Título: GLOSSÁRIO DA CRISE
Autor:
Fonte: O Globo, 20/02/2005, O País, p. 4

Rebeliões como a que guindou pela primeira vez o baixo clero ao poder na Câmara costumam ter raízes profundas e produzir mudanças de hábitos, concepções, relações. Além de virar de ponta-cabeça a base de sustentação do Planalto, expor a erosão do atual sistema representativo e o enfraquecimento dos partidos, a eleição desta semana deu novo significado a uma série de conceitos.

No glossário da nova era, misturam-se neologismos e velhas palavras que acabaram vazias de sentido. Tudo traduzindo um movimento que não se sabe onde vai parar. Por exemplo:

SEVERINISMO. É como muitos já estão se referindo ao ideário do deputado Severino Cavalcanti, que tem como linhas-mestras propostas de aumento de subsídio, atendimento de deputados por ministros, liberação de emendas orçamentárias e outros privilégios. Como se vê, não se trata de um movimento político, muito menos de um programa para o país ou sequer para a instituição que agora preside. A tese central do severinismo encontrou campo fértil num terreno semeado de insatisfações da base governista. A palavra também vem sendo empregada como sinônimo de esperteza.

PODER LÍQUIDO. Conceito cunhado pelo deputado e sociólogo Paulo Delgado antes mesmo da eleição de Severino. O clima de desagregação dos partidos, as trocas de legenda movidas a razões ocultas e caciques distantes, a desobediência explícita aos líderes e às decisões de bancada já formavam um quadro de desmoralização do poder institucional na Câmara. Poder líquido, segundo Delgado, é aquele que não tem consistência e se espalha por todos os cantos do plenário. No dia seguinte à eleição, estava quase evaporando.

BAIXO CLERO. Um velho conceito da Câmara (no Senado não existe). Designa aquela massa de deputados que não participa das decisões, não aparece na mídia, não é ouvida nem cheirada. Só serve para votar. O baixo clero, que abrange cerca de 80% da Casa, costumava ser controlado pelos líderes partidários. A eleição de Severino foi uma daquelas raras ocasiões em que se perdeu esse controle. Agora, há quem pense em reformular o conceito. Afinal, quem chega ao poder não é mais baixo clero...

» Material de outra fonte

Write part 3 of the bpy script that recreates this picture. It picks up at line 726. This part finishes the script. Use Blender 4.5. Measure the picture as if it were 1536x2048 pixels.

ELITE PARLAMENTAR. São os poucos que mandam. Aparentemente, foram depostos pelo estouro da boiada severinista. Mas não é bem assim. Como em muitas revoluções, uma parte das antigas elites acaba se recompondo com os novos donos do poder. Em pouco tempo, veremos integrantes do antigo comando da Câmara recuperando a influência. O ex-presidente João Paulo, por exemplo, deve ocupar uma liderança do PT ou do governo e voltar ao grupo que decide.

OPINIÃO PÚBLICA. Conceito desconhecido no severinismo.

DEMOCRACIA DIRETA. Cada deputado, um voto. Lema dos que passaram por cima dos líderes, traíram o governo e fizeram o que bem entenderam no plenário para mostrar que são donos de seus mandatos. O que não quer dizer que as coisas vão continuar funcionando assim. Nem que Severino vá manter controle ou ascendência sobre os 300 deputados que nele votaram. Essa conjunção de interesses dificilmente se repetirá.

ILF. Índice Luizinho de Fidelidade, criado pelos líderes governistas na Câmara em homenagem ao líder Professor Luizinho, o mais fiel dos deputados do governo. É uma escala usada para classificação dos deputados. Acabou a semana em seu mais baixo nível.

DEPUTADO PRÉ-PAGO. Neologismo criado para definir os deputados que passaram poucos dias ou horas num partido. Também conhecido como pula-pula.

LÍDER PARTIDÁRIO. Expressão muito em baixa. Mas ainda terá seu valor. No PMDB, por exemplo, dois lutam pelo posto. Ainda que nenhum deles vá liderar nada.

PARTIDO POLÍTICO. De uns tempos para cá, essa definição vem mudando de forma acelerada. Os que existem hoje por aí estão longe do conceito da ciência política segundo o qual são criados com base em ideologias, com o objetivo de chegar ao poder e colocar em prática um programa de governo. Sobrou apenas o objetivo de chegar ao poder. Para quê, não se sabe.

DISCIPLINA PARTIDÁRIA. Palavras eliminadas do dicionário.

REFORMA POLÍTICA. Expressão que, de tão usada e batida, acabou gasta. Pior, vazia de significado, já que quase sempre empregada sem a menor convicção. Virou sinônimo de conversa fiada. Tudo isso que aconteceu nos últimos dias, porém, pode acabar tendo o único efeito positivo de resgatar esse conceito. Quem sabe agora sai?